Gil LeBreton

Sport: Distinguished Service Award in Sports Journalism

Induction Year: 2026

University: LSU

In a sportswriting career spanning more than five decades, beginning with the Times-Picayune in his hometown of New Orleans, Gil LeBreton was regarded among the country’s elite professionals. He spent 37 years as an award-winning sports columnist with the Fort Worth Star-Telegram after he was a beat reporter covering LSU and the Saints on the staffs of the Picayune and later the Baton Rouge Morning Advocate. His other newspaper stops were in Kansas City and Baltimore, as well as serving as Publicity Director for the 1975 World Football League’s Birmingham team. He remains the only writer to win state Sportswriter of the Year awards (given by the NSMA) in both Louisiana and Texas.

After serving with the U.S. Army in Vietnam, LeBreton returned home to Louisiana and graduated with a degree in journalism from LSU. He spent three years in the school’s Sports Information Office under DSA winner Paul Manasseh. LeBreton covered 26 Super Bowls, 13 World Series,16 Olympic Games (9 summer, 7 winter), 16 NCAA Basketball Final Fours, soccer’s World Cup, the Masters, the Tour de France, the NBA Finals, hockey’s Stanley Cup Finals and the Wimbledon tennis championships. He saw Muhammad Ali box, Paul Newman drive a race car and Prince Albert try to steer a bobsled.
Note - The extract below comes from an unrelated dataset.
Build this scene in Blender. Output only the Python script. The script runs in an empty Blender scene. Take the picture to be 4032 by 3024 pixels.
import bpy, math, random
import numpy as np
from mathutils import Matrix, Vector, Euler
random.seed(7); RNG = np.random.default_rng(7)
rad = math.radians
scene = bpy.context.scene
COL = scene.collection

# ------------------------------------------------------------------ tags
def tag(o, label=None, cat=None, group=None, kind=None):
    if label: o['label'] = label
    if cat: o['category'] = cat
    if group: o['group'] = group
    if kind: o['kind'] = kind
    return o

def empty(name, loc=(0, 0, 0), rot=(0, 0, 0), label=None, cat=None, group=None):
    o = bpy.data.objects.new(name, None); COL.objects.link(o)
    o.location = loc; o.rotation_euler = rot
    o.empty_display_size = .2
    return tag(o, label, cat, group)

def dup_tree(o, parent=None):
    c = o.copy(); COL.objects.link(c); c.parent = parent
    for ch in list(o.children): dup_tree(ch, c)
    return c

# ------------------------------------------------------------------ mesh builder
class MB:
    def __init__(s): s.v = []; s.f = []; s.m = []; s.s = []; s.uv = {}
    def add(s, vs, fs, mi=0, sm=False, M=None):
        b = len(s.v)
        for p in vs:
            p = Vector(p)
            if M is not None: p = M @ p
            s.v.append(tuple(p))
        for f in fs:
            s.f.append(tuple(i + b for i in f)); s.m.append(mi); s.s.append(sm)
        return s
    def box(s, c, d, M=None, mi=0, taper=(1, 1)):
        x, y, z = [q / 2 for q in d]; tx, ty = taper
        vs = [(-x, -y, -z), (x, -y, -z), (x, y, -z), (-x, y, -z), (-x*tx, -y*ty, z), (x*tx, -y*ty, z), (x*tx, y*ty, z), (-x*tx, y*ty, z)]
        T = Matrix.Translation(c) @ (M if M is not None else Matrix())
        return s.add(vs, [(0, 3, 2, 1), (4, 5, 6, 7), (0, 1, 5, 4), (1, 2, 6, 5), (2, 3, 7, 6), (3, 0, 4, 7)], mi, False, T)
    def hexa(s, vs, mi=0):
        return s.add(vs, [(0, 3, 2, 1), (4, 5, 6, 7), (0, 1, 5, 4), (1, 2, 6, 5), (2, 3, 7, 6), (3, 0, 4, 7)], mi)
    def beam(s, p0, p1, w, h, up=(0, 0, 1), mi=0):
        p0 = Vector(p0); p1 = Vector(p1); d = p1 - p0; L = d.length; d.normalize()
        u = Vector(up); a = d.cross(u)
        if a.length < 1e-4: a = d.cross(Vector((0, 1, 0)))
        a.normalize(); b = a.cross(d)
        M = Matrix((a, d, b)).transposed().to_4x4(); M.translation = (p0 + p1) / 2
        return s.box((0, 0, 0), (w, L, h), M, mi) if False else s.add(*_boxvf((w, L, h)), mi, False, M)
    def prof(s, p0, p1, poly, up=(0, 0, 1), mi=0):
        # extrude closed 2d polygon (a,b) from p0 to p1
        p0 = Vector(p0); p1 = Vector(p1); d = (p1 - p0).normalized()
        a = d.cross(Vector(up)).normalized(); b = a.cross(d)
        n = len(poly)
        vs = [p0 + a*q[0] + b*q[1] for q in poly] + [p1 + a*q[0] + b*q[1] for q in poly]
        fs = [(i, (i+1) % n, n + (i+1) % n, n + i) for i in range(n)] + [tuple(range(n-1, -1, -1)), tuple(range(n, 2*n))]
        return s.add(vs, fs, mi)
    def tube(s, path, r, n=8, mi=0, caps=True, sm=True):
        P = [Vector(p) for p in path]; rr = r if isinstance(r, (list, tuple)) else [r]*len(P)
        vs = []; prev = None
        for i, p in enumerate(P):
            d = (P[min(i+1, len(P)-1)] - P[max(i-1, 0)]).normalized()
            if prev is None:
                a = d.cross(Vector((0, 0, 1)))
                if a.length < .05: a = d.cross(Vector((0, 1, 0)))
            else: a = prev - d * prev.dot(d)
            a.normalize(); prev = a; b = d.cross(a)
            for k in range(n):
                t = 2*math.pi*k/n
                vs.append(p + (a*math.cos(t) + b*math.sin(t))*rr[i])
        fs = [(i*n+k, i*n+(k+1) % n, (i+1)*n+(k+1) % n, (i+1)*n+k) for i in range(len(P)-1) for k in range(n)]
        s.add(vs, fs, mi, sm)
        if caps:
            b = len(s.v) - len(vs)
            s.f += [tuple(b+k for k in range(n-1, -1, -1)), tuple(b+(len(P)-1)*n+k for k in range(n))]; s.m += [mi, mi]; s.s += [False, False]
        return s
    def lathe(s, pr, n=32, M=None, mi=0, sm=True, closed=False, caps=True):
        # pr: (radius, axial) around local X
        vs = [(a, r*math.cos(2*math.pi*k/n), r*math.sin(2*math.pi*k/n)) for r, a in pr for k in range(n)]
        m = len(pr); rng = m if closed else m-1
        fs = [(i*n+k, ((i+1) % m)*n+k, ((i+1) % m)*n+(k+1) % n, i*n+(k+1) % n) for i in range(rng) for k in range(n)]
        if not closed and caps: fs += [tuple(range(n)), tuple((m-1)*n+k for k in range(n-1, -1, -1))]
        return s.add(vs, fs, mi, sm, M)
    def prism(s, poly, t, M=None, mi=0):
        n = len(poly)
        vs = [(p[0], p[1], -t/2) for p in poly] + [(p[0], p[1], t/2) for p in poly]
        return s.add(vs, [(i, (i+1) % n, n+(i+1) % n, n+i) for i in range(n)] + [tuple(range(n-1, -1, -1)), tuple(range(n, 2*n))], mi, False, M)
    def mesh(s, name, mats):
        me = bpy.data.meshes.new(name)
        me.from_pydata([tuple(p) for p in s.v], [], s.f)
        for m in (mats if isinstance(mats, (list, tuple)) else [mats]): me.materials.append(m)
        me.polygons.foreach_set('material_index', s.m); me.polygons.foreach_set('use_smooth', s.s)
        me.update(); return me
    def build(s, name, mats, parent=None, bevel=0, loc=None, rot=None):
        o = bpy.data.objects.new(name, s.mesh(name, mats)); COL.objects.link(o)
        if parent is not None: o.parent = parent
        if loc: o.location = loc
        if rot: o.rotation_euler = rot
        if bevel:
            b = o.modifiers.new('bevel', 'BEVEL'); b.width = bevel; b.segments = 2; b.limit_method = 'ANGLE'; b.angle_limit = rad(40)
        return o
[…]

He has covered sporting events in France, Spain, Germany, Norway, Greece, United Kingdom, Australia, Japan, South Korea, Mexico, Argentina and Canada, as well as in 40 of the 50 states. His one-on-one interviews over the years have included the great Ali (at his log cabin training camp in Deer Lake, Pa.), Tom Landry, Nolan Ryan, John Wooden, Jack Nicklaus, Lance Armstrong, John McEnroe, Martina Navratilova, Mike Tyson, Bruce Jenner, O.J. Simpson, Pete Rozelle and President George W. Bush.

LeBreton’s reporting from the Olympic Games won numerous state and national awards. His stories for the Picayune on Louisiana Olympic hopefuls before the 1976 Montreal Games were honored as the LSWA’s top series, the same year that his column on the one-year anniversary of the WFL’s demise was the LSWA’s story of the year. LeBreton was honored in October 2024 when the LSU Manship School of Mass Communications inducted him into its Hall of Fame. Born 11-30-48 in New Orleans.